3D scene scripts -
============================================================
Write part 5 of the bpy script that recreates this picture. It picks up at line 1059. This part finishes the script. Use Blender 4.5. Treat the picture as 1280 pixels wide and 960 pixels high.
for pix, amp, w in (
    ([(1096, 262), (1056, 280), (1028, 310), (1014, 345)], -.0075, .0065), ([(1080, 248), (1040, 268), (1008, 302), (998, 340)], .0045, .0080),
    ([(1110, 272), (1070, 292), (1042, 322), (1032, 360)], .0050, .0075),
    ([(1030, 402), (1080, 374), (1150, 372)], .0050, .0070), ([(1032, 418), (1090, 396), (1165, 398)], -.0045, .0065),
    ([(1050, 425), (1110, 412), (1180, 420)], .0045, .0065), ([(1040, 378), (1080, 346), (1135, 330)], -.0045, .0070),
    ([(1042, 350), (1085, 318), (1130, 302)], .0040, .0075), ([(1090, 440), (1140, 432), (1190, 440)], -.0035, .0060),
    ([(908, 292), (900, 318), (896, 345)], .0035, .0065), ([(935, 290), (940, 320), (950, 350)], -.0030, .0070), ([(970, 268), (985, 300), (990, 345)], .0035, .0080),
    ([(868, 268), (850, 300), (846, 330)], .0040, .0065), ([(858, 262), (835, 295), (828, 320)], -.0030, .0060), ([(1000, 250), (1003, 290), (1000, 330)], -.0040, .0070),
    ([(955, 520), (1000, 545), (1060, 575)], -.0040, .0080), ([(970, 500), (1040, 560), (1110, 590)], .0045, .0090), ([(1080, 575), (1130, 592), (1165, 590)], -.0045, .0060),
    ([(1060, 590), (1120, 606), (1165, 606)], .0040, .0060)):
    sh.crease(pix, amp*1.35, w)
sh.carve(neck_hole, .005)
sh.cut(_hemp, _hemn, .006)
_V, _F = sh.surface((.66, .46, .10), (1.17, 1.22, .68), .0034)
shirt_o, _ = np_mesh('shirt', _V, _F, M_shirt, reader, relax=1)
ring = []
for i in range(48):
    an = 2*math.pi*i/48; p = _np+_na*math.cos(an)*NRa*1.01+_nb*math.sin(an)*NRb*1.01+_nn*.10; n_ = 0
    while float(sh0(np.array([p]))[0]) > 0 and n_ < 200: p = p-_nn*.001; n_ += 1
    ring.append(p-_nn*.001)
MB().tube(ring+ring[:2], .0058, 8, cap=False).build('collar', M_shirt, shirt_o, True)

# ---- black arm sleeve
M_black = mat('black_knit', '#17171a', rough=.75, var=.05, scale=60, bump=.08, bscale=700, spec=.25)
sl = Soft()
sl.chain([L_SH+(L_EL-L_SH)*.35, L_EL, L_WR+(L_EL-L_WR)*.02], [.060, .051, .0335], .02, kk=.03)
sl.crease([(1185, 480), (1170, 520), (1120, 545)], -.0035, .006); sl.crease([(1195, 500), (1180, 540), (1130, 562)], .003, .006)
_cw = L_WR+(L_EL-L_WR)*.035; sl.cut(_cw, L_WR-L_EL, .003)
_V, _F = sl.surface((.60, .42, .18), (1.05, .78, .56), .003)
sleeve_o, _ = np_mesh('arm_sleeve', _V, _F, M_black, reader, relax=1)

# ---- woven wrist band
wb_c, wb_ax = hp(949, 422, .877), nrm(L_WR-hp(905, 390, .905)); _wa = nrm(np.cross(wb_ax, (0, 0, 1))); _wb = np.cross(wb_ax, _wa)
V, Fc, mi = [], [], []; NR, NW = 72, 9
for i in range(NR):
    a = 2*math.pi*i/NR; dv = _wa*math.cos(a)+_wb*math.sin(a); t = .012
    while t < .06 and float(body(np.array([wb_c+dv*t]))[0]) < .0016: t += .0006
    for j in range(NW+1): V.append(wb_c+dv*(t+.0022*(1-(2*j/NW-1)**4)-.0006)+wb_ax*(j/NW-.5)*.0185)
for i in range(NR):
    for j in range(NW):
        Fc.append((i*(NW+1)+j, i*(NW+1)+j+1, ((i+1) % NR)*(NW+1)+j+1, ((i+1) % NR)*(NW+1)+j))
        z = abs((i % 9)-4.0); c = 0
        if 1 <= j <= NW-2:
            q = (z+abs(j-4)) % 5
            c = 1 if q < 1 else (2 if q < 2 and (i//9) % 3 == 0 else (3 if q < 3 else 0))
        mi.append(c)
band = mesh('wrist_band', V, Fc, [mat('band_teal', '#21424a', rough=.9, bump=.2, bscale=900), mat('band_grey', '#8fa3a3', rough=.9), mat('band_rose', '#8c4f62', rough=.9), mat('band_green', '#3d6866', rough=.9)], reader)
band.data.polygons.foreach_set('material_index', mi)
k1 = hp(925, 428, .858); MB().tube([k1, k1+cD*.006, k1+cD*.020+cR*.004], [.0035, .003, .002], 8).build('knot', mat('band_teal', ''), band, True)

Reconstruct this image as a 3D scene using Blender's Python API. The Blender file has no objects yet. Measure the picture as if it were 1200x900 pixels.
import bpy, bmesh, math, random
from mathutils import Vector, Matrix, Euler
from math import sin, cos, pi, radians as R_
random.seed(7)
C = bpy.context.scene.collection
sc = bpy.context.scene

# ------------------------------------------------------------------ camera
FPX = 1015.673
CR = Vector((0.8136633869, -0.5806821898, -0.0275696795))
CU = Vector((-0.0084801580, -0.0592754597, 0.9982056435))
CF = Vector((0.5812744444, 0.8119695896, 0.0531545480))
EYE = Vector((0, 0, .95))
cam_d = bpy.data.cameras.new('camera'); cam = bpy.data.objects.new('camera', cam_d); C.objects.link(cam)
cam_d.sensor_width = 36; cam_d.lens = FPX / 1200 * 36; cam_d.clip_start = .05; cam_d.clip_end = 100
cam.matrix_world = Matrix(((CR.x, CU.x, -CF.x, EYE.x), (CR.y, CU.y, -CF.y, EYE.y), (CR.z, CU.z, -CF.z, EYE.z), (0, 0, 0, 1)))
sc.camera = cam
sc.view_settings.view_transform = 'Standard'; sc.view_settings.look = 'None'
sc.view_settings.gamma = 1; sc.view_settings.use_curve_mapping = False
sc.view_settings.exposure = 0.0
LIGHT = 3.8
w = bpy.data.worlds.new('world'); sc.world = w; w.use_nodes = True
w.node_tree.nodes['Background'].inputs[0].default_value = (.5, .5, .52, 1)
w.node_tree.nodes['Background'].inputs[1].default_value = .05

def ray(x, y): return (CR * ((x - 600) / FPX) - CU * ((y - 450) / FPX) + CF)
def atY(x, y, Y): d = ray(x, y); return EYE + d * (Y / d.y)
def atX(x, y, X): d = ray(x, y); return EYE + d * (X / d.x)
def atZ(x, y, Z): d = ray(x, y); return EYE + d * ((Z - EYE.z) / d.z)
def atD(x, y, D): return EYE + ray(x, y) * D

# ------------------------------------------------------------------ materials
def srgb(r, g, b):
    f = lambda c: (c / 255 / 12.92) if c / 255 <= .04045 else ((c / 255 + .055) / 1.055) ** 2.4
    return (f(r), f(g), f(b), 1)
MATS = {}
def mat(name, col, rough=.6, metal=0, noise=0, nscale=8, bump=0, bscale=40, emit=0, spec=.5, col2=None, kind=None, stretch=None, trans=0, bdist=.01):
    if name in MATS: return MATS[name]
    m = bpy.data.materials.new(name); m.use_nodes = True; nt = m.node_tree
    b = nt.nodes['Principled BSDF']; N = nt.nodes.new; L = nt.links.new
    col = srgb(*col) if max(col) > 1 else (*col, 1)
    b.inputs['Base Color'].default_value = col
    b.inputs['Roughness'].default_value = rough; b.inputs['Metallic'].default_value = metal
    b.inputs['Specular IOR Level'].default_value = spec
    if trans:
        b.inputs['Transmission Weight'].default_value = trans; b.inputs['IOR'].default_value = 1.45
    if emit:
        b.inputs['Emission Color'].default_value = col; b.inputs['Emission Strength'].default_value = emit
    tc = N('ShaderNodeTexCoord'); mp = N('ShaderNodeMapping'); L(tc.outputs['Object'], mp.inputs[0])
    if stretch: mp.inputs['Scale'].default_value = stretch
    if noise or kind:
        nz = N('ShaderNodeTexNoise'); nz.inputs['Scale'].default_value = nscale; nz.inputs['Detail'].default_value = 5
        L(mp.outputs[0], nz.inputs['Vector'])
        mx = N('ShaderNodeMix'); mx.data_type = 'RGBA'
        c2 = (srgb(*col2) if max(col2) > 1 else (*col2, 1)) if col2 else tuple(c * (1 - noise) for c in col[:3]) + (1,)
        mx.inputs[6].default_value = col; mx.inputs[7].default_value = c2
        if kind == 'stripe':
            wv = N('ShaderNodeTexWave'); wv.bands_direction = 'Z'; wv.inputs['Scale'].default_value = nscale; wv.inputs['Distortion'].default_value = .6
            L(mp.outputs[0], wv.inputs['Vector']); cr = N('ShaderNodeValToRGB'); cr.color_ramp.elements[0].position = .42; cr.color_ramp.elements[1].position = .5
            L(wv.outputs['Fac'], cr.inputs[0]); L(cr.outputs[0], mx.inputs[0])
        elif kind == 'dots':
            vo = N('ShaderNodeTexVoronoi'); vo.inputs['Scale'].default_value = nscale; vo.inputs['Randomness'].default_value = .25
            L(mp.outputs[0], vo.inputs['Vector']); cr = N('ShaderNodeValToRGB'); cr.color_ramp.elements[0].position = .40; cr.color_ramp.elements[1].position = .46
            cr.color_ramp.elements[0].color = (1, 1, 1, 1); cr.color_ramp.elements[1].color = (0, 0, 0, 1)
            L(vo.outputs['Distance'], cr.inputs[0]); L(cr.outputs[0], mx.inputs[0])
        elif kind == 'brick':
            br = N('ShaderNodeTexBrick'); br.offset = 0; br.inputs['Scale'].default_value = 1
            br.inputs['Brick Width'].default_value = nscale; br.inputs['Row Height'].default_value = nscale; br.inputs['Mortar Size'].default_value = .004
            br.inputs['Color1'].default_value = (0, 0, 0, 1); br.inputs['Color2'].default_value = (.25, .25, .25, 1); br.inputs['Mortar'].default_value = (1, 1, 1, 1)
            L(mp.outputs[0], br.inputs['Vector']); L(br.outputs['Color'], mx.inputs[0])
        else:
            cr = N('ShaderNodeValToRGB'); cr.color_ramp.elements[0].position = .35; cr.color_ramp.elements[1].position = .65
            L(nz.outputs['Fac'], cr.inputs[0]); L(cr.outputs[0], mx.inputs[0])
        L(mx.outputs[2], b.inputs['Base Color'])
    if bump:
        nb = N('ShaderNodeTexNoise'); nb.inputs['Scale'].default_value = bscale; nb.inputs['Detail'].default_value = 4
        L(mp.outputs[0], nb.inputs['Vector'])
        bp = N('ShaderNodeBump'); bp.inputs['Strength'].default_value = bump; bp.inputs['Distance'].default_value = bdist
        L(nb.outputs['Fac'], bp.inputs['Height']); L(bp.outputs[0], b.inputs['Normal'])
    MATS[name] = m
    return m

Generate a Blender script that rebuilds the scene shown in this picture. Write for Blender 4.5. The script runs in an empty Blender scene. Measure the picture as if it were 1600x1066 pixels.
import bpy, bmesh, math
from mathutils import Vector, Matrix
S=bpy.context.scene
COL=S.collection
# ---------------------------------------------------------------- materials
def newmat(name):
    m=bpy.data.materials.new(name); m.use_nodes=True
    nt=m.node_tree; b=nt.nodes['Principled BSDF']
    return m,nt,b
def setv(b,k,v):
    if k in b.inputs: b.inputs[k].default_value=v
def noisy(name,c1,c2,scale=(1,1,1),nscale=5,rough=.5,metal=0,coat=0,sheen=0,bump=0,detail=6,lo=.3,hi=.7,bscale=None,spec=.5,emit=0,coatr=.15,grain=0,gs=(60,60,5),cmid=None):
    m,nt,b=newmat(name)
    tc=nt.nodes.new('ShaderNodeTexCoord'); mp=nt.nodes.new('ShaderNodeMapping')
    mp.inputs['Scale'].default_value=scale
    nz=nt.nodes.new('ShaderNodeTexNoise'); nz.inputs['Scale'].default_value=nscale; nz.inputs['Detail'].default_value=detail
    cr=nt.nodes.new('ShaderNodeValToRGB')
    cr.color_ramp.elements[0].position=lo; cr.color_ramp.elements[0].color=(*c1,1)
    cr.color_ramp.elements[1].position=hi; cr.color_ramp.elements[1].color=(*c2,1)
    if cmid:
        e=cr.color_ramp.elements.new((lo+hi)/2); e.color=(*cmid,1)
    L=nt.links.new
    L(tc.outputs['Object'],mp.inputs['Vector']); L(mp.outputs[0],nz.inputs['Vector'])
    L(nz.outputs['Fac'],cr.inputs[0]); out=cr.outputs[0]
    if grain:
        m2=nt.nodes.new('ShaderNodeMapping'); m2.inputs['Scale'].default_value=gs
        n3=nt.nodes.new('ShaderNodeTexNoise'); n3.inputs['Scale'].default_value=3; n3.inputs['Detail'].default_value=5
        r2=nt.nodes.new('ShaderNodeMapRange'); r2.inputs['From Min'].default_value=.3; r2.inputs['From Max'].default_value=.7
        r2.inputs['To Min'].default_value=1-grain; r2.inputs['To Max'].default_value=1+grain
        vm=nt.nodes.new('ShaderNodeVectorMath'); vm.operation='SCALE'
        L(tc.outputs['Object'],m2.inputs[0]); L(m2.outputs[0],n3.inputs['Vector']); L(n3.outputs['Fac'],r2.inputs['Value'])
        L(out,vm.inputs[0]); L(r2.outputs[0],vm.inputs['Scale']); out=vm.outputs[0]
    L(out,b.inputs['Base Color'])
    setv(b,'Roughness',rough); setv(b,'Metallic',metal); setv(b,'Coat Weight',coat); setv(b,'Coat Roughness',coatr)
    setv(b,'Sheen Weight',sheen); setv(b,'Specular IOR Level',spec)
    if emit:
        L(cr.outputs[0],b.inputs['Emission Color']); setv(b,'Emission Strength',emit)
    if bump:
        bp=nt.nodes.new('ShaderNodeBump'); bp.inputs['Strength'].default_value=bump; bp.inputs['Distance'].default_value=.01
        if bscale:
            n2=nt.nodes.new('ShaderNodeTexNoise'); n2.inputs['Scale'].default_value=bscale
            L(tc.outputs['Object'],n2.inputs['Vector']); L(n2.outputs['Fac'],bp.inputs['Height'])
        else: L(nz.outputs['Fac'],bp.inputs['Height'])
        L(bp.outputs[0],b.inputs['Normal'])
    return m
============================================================
Aim -
In the listing above, find the line with "Reconstruct this image" and the line with "def atD(x, y, D): return EYE + ray(x, y) * D". Output those two lines and every line between them, exactly as written.

Written solution -
Reconstruct this image as a 3D scene using Blender's Python API. The Blender file has no objects yet. Measure the picture as if it were 1200x900 pixels.
import bpy, bmesh, math, random
from mathutils import Vector, Matrix, Euler
from math import sin, cos, pi, radians as R_
random.seed(7)
C = bpy.context.scene.collection
sc = bpy.context.scene

# ------------------------------------------------------------------ camera
FPX = 1015.673
CR = Vector((0.8136633869, -0.5806821898, -0.0275696795))
CU = Vector((-0.0084801580, -0.0592754597, 0.9982056435))
CF = Vector((0.5812744444, 0.8119695896, 0.0531545480))
EYE = Vector((0, 0, .95))
cam_d = bpy.data.cameras.new('camera'); cam = bpy.data.objects.new('camera', cam_d); C.objects.link(cam)
cam_d.sensor_width = 36; cam_d.lens = FPX / 1200 * 36; cam_d.clip_start = .05; cam_d.clip_end = 100
cam.matrix_world = Matrix(((CR.x, CU.x, -CF.x, EYE.x), (CR.y, CU.y, -CF.y, EYE.y), (CR.z, CU.z, -CF.z, EYE.z), (0, 0, 0, 1)))
sc.camera = cam
sc.view_settings.view_transform = 'Standard'; sc.view_settings.look = 'None'
sc.view_settings.gamma = 1; sc.view_settings.use_curve_mapping = False
sc.view_settings.exposure = 0.0
LIGHT = 3.8
w = bpy.data.worlds.new('world'); sc.world = w; w.use_nodes = True
w.node_tree.nodes['Background'].inputs[0].default_value = (.5, .5, .52, 1)
w.node_tree.nodes['Background'].inputs[1].default_value = .05

def ray(x, y): return (CR * ((x - 600) / FPX) - CU * ((y - 450) / FPX) + CF)
def atY(x, y, Y): d = ray(x, y); return EYE + d * (Y / d.y)
def atX(x, y, X): d = ray(x, y); return EYE + d * (X / d.x)
def atZ(x, y, Z): d = ray(x, y); return EYE + d * ((Z - EYE.z) / d.z)
def atD(x, y, D): return EYE + ray(x, y) * D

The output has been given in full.